Tracking the warming of the oceans has so far been challenging. Ship-based observations only capture snapshots in time of a small portion of the seas, whereas satellite observations can’t penetrate deeply below the surface. The most detailed picture of ocean heat was captured by a group of autonomous floats known as Argo that has been looking at the seas since the early 2000s — but this isn’t feasible at a global scale.
Now, a group of researchers at the California Institute of Technology and the Chinese Academy of Sciences have found a new way to measure ocean warming. In their study, they compared the speed of sound waves produced by undersea earthquakes. Sound travels faster in the water when it’s warmer so differences in speed can show changing temperatures.
“I am very impressed with the methods the study’s authors are using and the fact that they could pull this all off,” Frederik Simons, a Princeton University geophysicist, who was not involved in the research, told Scientific American. “They’re opening up a whole new area of study.”
The idea of measuring ocean heat with sound actually isn’t new. Back in 1979, oceanographers Carl Wunsch and the late Walter Munk proposed using sea-based acoustic emitters and land-based receivers to measure the speed of sound waves, calculating temperatures based on the results. But the idea never caught on.
Inspired by those earlier efforts, lead author Wenbo Wu realized that the seafloor actually produces its own regular sound waves in the form of earthquakes. These aren’t the seismic waves from the earthquakes but instead low-frequency acoustic waves that move through the water. This realization led Wu to explore their use to measure ocean warming.
To test the idea, the team focused on Indonesia’s island of Nias, where the Indo-Australian Plate is bumping under the Sunda Plate. They collected acoustic data from over 4,000 earthquakes of magnitude 3 or above from 2004 to 2016 and found 2,047 pairs of quakes that each shared the same point of origin.
They compared earthquakes that ruptured at the same spot over the years, which showed the ocean near Nias is warming by about 0.008-degree Fahrenheit per decade. This is more than the 0.0047-degree Fahrenheit of warming that had been previously suggested by Argo’s data.
The numbers are more accurate, the researchers believe, because the other information sources were limited. While less than one-degree Fahrenheit might not seem a lot, these temperature changes are happening over massive volumes of water in the eastern Indian Ocean. Nevertheless, it will take more work to confirm the results for other regions.

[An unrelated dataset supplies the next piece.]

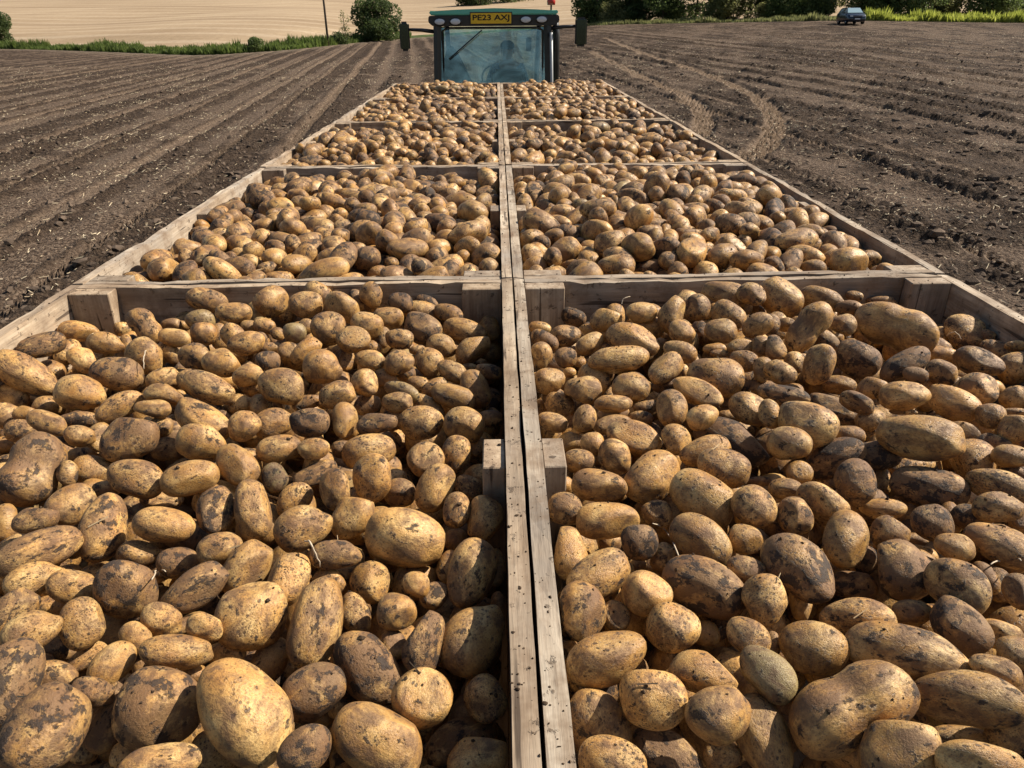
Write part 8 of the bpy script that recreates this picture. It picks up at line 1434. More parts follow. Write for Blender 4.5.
def build_potatoes():
    MP=potato_material(False); MH=potato_material(True)
    tmpl=[gen_potato_mesh('n',s) for s in range(26)]; kid=[gen_potato_mesh('k',s) for s in (31,32,33)]
    for m in tmpl+kid: m.materials.append(MP)
    tr=decode(TOP_POTATOES); fl=decode(UNDER_POTATOES); sims=[decode(h) for h in (HEAP_ONE,HEAP_TWO,HEAP_THREE,HEAP_FOUR)]
    USE=[(0,1,0,0,0,.03),(1,1,1,0,0,.04),(0,2,2,0,0,.035),(1,2,3,0,0,.02),(0,3,1,1,1,.03),(1,3,2,1,0,.025),(0,4,3,1,1,.03),(1,4,0,1,1,.035)]
    groups=[tr,fl]
    for col,row,s,rot,mir,dz in USE:
        o=sims[s].copy()
        if mir: o[:,0]*=-1;o[:,5]*=-1;o[:,6]*=-1
        if rot:
            o[:,0]*=-1;o[:,1]*=-1; w,x,y,z=[o[:,i].copy() for i in (3,4,5,6)]; o[:,3]=-z;o[:,4]=-y;o[:,5]=x;o[:,6]=w
        o[:,0]+=-.6125 if col==0 else .6125; o[:,1]+=1.83*row+.915; o[:,2]+=dz; groups.append(o)
    used=set()
    for i,(src,idx,flag,label) in enumerate(LARGEST):
        t=groups[src][idx]; used.add((src,idx))
        me=kid[i%3] if flag=='k' else tmpl[(i*7)%26]
        o=bpy.data.objects.new('potato',me)
        o.location=(t[0],t[1],t[2]+RIM); o.rotation_mode='QUATERNION'; o.rotation_quaternion=t[3:7]; o.scale=tuple(t[7:10]*.985)
        r=random.random(); mud=random.betavariate(1.1,3.3)
        if flag=='m': mud=random.uniform(.6,.8)
        if flag=='d': mud=random.uniform(.5,.62)
        if flag=='': mud=min(mud,.7)*.8
        o.color=(mud,.65 if flag=='g' else 0,r,1)
        link(o); tag(o,label,'potato','potatoes heaped in the wooden crates')
    # everything smaller: one heap
    Vs=[];Fs=[];Ps=[];Cs=[];off=0
    lod={2:[],3:[]}; base={}
    for sub in (2,3):
        v,f=ico(sub); base[sub]=(v,f,[shape(v,'n',s) for s in range(16)])
    r=np.random.default_rng(4)
    for g,G in enumerate(groups):
        keep=np.array([(g,i) not in used for i in range(len(G))]); H=G[keep]
        sub=3 if (g<=3) else 2
        v,f,sh=base[sub]; n=len(H); M=q2m(H[:,3:7]); which=r.integers(0,16,n)
        P=np.stack(sh)[which]                    # n,v,3
        P=P*(H[:,None,7:10]*1.02); P=np.einsum('nij,nvj->nvi',M,P)+H[:,None,:3]+np.array([0,0,RIM])
        Vs.append(P.reshape(-1,3)); Fs.append((f[None]+(np.arange(n)*len(v))[:,None,None]).reshape(-1,3)+off); off+=n*len(v)
        Ps.append((v[None]*np.array([.62,.5,.47])*(H[:,None,7:10]/.04*.8)+r.uniform(0,90,(n,1,3))).reshape(-1,3))
        mud=r.beta(1.2,3.0,n)*.9; 
        
        if g>=2: mud=np.clip(mud+.07,0,1)  # far crates muddier, part of it standing in for shaded fronts
        C=np.stack([mud,np.where(r.random(n)<.02,.5,0),r.random(n),np.ones(n)],-1); Cs.append(np.repeat(C,len(v),0))
    me=mesh_np('potato_heap',np.concatenate(Vs),np.concatenate(Fs),True)
    at=me.attributes.new('pc','FLOAT_VECTOR','POINT'); at.data.foreach_set('vector',np.concatenate(Ps).astype(np.float32).ravel())
    at=me.attributes.new('ctrl','FLOAT_COLOR','POINT'); at.data.foreach_set('color',np.concatenate(Cs).astype(np.float32).ravel())
    tag(obj('potato_heap',me,MH),'heaped small earthy potatoes filling the crates between the larger ones','potatoes',kind='stuff')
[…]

“It is important to emphasize that this is a result that applies to this particular region and this particular decade,” said Dr. Wu to BBC News. We need to apply our method in many more regions and over different time frames to evaluate whether there is any systematic under- or over-estimation of the deep-ocean trend globally. It is much too early to draw any conclusions in this direction.”
The study was published in the journal Science.